Controlling the Island

          While learning to make my way around the island, I had to get used to the controls. The default control scheme is mouse-based. Right-click the move, left-click to interact with objects and enemies. For some reason, this was a lot harder for me to grasp than I would originally have thought. While movement was easy with the mouse, I found myself constantly missing trees that I was trying to chop or rocks I was trying to mine, because my instinct to click on something to walk up to it and interact took hold. In combat, I found myself at a disadvantage as I could not move in one direction while attacking in another. This complaint is easy to ignore by switching to keyboard movement using WASD. With that one option, the game opened up. Suddenly I felt in control. Without control of the character, I lose interest in a game. After switching control schemes, it felt like a brand new game to me. The mouse-only option is a great accessibility feature, but is not for me.

        What’s also not for me, is how bad I am at making my new island home look good. The home building system is very easy to dive in and use. There are enough options to make a home look as good or bad as your artistic skills allow. All of the pieces snap together fairly easily, with the exception of trying to build over existing foliage. If there is a bush that will slightly intersect with your foundation, you have to chop it down first, which can slow down the creative flow. The other thing that can slow down the process is the limited inventory space. Rather than having a set number of slots to hold resources, your backpack can hold a limited number of every resource in the game. At first, the limits seem generous, but it is easy to get lost in a minor home expansion only to realize that you’ve already spent all of your wood. While that is not any different than other games in the genre, it did seem to me that resources go faster on this island than other survival crafting titles.

        When you do run out of resources or need to free up some space, making the short trek into town is easy. Buying and selling is very fast and there is even a backpack to increase the amount of resources you can carry. That is where the main gameplay loop seems to be. Get resources, build until you run out, rinse and repeat. When that gets tiring, ready up your food and your sharpest blade and try to make it a little further in the cave. Need coal to light your refinery? The cave is always there. The cave will always be there. Calling…

I Have to Go Deeper

          Once inside the cave, my inquisitive self took over. I have to know what’s down here. I could have been content with having my own island to explore, exploit, and expand… but I have to know what’s down here. The monsters are quick, the tunnels are dark, and the riches are plentiful. It’s clear that time was taken to lovingly handcraft the caves beneath Len’s Island. These are not procedurally generated death traps but rather depths rife with plunder, platforming puzzles, and plenty of baddies that you would expect from a 3rd-person action game.

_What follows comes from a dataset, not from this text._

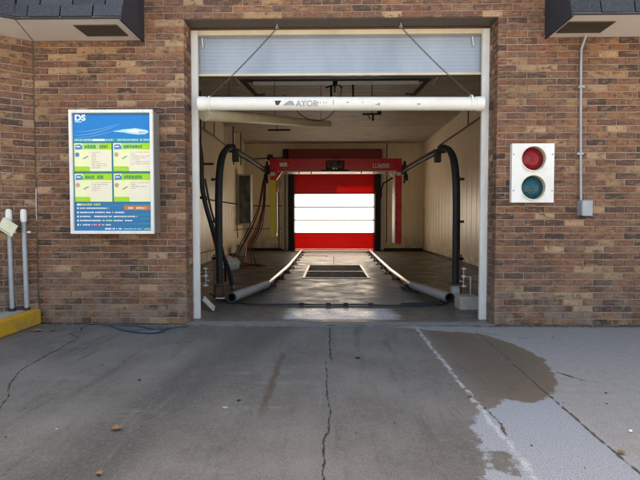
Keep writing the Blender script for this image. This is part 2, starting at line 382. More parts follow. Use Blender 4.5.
# cracks and joints: narrow ragged ribbons of dark crumbled filler lying in the slab
M_CRACK = mat("crack_grit", (.022,.020,.018), .95, amount=.3, dirt=(.06,.05,.04), scale=30)
M_JOINT = mat("joint_filler", (.10,.075,.055), .95, amount=.7, dirt=(.035,.03,.025), scale=25)
def ribbon(mb, pts, w, z=.003, jag=.012, step=.012, gaps=0.0):
    P = [Vector((p[0], p[1], 0)) for p in pts]; run = []
    for a, b in zip(P, P[1:]):
        n = max(2, int((b-a).length/step))
        for k in range(n): run.append(a.lerp(b, k/n))
    run.append(P[-1]); n = len(run); L = []; Rr = []
    for i, p in enumerate(run):
        t = (run[min(i+1,n-1)]-run[max(i-1,0)]).normalized(); q = Vector((-t.y, t.x, 0))
        o = noise.noise(p*7.0)*jag*.8 + noise.noise(p*37.0)*jag*.45
        ww = w*max(.12 if not gaps else .0, .55 + .9*noise.noise(p*19.0+Vector((3,1,0))) + .4*random.uniform(-.5,.5) - gaps)
        L.append(p+q*(o+ww/2)); Rr.append(p+q*(o-ww/2))
    vs = [(p.x,p.y,z) for p in L] + [(p.x,p.y,z) for p in Rr]
    mb.add(vs, [(i, i+1, n+i+1, n+i) for i in range(n-1)])
cr = MB()
ribbon(cr, [(-2.50,-.05),(-2.516,-.222),(-2.44,-.36),(-2.50,-.48),(-2.327,-.628),(-2.286,-1.094),(-2.244,-1.66),(-2.13,-1.945),(-1.999,-2.152),(-1.903,-2.382),(-1.9,-3.0)], .011, jag=.02)
ribbon(cr, [(.001,-.171),(-.002,-.861),(.009,-1.33)], .014); ribbon(cr, [(-.029,-1.38),(-.029,-1.542),(-.02,-1.8),(-.018,-2.113),(.006,-2.476),(-.026,-2.753),(-.024,-3.136),(-.03,-4.0)], .010, jag=.02)
ribbon(cr, [(1.45,-.35),(1.66,-.52),(1.9,-.60)], .010, gaps=.3)
ribbon(cr, [(.80,-.30),(.86,-.42),(.95,-.46),(1.02,-.52)], .014, gaps=.2)
ribbon(cr, [(1.62,-1.62),(1.72,-1.80),(1.80,-1.84)], .022, gaps=.25)
ribbon(cr, [(2.1,-.9),(2.35,-1.0),(2.6,-1.3)], .010, gaps=.4)
struct(cr, "slab_crack", M_CRACK, parent=ground)
jn = MB(); ribbon(jn, [(1.423,-.30),(1.40,-1.2),(1.372,-1.86)], .011, jag=.007, gaps=.05); ribbon(jn, [(1.372,-1.85),(1.356,-2.2),(1.34,-2.7),(1.332,-3.06),(1.33,-4.0)], .020, jag=.010, gaps=.05)
ribbon(jn, [(.905,-2.3),(.90,-2.7)], .03, jag=.02, gaps=.3)
struct(jn, "slab_joint", M_JOINT, parent=ground)
jf = MB(); ribbon(jf, [(-1.5,-.075),(1.72,-.07)], .017, z=.007, jag=.008); ribbon(jf, [(-3.05,-.02),(-1.5,-.03)], .03, z=.004, jag=.012); ribbon(jf, [(1.72,-.02),(5.9,-.02)], .022, z=.004, jag=.01)
struct(jf, "doorway_joint", M_CRACK, parent=ground)

# ------------------------------------------------------------------ bay floor
def floor_mat():
    t = NT("wet_bay_floor"); x, y, z = t.xyz()
    med = t.noise(7, 6, .68); big = t.noise(1.4, 5, .6); fine = t.noise(80, 4, .7)
    side = t.ramp(big, [(.3,(.050,.042,.034)),(.6,(.088,.072,.056)),(.75,(.14,.11,.08))])
    lane = t.ramp(med, [(.3,(.15,.155,.165)),(.7,(.26,.27,.285))])
    wob = t.math('MULTIPLY', t.math('SUBTRACT', med, .5), .35)
    inl = t.math('SUBTRACT', 1.0, t.step(t.math('ABSOLUTE', t.math('ADD', t.math('SUBTRACT', x, .14), wob)), .92, 1.14))
    c = t.mix(inl, side, lane)
    tail = t.math('SUBTRACT', 1.0, t.step(t.math('ADD', y, t.math('MULTIPLY', wob, .6)), 1.0, 1.35))   # front strip before the drain
    strip = t.ramp(t.noise(9, 6, .7), [(.3,(.10,.085,.07)),(.6,(.17,.155,.14)),(.8,(.28,.27,.26))]); c = t.mix(tail, c, strip)
    pw = t.math('SUBTRACT', 1.0, t.step(t.math('ABSOLUTE', t.math('ADD', t.math('SUBTRACT', x, .12), t.math('MULTIPLY', wob, .8))), .56, .70))
    pw = t.math('MULTIPLY', pw, t.math('MULTIPLY', t.step(y, .22, .30), t.step(t.math('ADD', y, t.math('MULTIPLY', wob, .3)), 1.0, .86)))
    c = t.mix(t.math('MULTIPLY', pw, .9), c, (.62,.64,.66))  # wet strip: its whitish reflection is painted into the base colour
    spk = t.math('MULTIPLY', t.step(t.noise(16, 5, .75), .56, .62), pw); c = t.mix(spk, c, (.09,.08,.07))
    rust = t.math('MULTIPLY', t.step(t.noise(3.1, 5, .65), .58, .68), t.math('SUBTRACT', 1.0, inl)); c = t.mix(t.math('MULTIPLY', rust, .6), c, (.22,.12,.055))
    c = t.mix(t.math('MULTIPLY', t.step(fine, .52, .7), .35), c, (.04,.035,.03))
    t.l(c, t.p.inputs["Base Color"])
    r = t.ramp(t.noise(2.6, 6, .65), [(.35,.30),(.5,.42),(.7,.60)])
    r = t.math('SUBTRACT', r, t.math('MULTIPLY', pw, .10)); t.l(r, t.p.inputs["Roughness"])
    t.bump(t.math('ADD', t.math('MULTIPLY', med, 1.2), t.math('MULTIPLY', fine, .25)), .10, .008); return t.m
M_FLOOR = floor_mat()
xi = np.linspace(-2.97, 3.25, 40); fl = MB()
def sheet(mb, x0, x1, y0, y1, z): mb.add([(x0,y0,z),(x1,y0,z),(x1,y1,z),(x0,y1,z)], [(0,1,2,3)])
sheet(fl, -2.97, 3.25, .30, 12.5, .004); sheet(fl, -1.5, 1.7, .12, .30, .004)
struct(fl, "bay_floor", M_FLOOR)
M_THR = mat("threshold_concrete", (.21,.205,.20), .8, amount=.5, dirt=(.13,.11,.09), scale=6, bump=.4)
th_ = MB(); th_.box(-1.5, 1.7, -.06, .12, -.02, .006); struct(th_, "threshold", M_THR)
# floor joints and the little slot drain inside
fj = MB(); ribbon(fj, [(-.95,6.76),(-.53,6.76)], .02, z=.007, gaps=0); ribbon(fj, [(.74,6.76),(1.1,6.76)], .02, z=.007); ribbon(fj, [(.1,6.78),(.1,9.9)], .02, z=.007, jag=.004); ribbon(fj, [(-1.0,4.9),(-.56,4.9)], .02, z=.007)
struct(fj, "bay_floor_joint", M_CRACK)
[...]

        I will say, as someone with a terrible sense of direction, it is very easy to get lost in the dark. If you are underprepared, you will probably find yourself becoming a meal for the horde of monsters. Thoughts of risk versus reward come up while exploring. If you’re like me, you will want to keep going. There are so many questions that lurk down here! Why are these monsters here? Who built the houses and mining tunnels and where did they go? What other plunder will I come across if I just go a little deeper? Death is relatively easy to avoid, but if you die, all of your progress since your last save game will be gone.

To my knowledge, there is no way of saving your progress while exploring the caves. While there are periodically warp points that take you back to the surface, I found myself getting lost too often to rely on them. That is my own fault, though. I have the same problem anytime I play a survival game and, for me, that is part of the fun. The time that it takes me to learn my way around an area is time I am also using to learn more about the game and how to play it.

Final Thoughts

          Len’s Island is gorgeous. The water running around and through the island, the trees and foliage mixed with rocks and waterfalls… it’s all very nice to look at. The caves also look very good, though dark. The streams running throughout, the occasional staircase to a long-abandoned home, the hordes of monsters, it’s all very visually stunning. The controls are simple once you get a grasp on them and the crafting and building can be very enjoyable. While I do not know how much depth there will be to the game when it’s all said-and-done, the core gameplay loop is familiar yet fresh enough for most fans of the survival/crafting genre to enjoy. Early Access is a great place for this game to be while the devs flesh out storylines and quests, and work out the bugs throughout the game that are noticeable, but not game-breaking.

        Personally, I don’t think there is enough to do in the game currently to justify spending a ton of time in it. If you want to build a home in a gorgeous game, there is a lot to like from this. If you are looking for a 3rd person action-adventure with a deep combat system, this is not for you. The combat and exploration does add a nice distraction from the core crafting/harvesting loop, but doesn’t stand on its own as of right now.

        Len’s Island is releasing on Steam in Early Access on November 26, 2021, where the devs say it will stay for around 2-3 years. The core team of two is obviously passionate about his title and it shows in how easy everything is to grasp. If you want to take part in the development of this game, buying in during Early Access is exactly the time to get it! If you’re wanting a fully fleshed-out title where you can spend dozens or hundreds of hours, maybe wait for a while.

        How well Len’s Island walks the line between peaceful nature and destructive darkness is my favorite aspect of this game and I look forward to seeing where Flow Studio takes this going forward.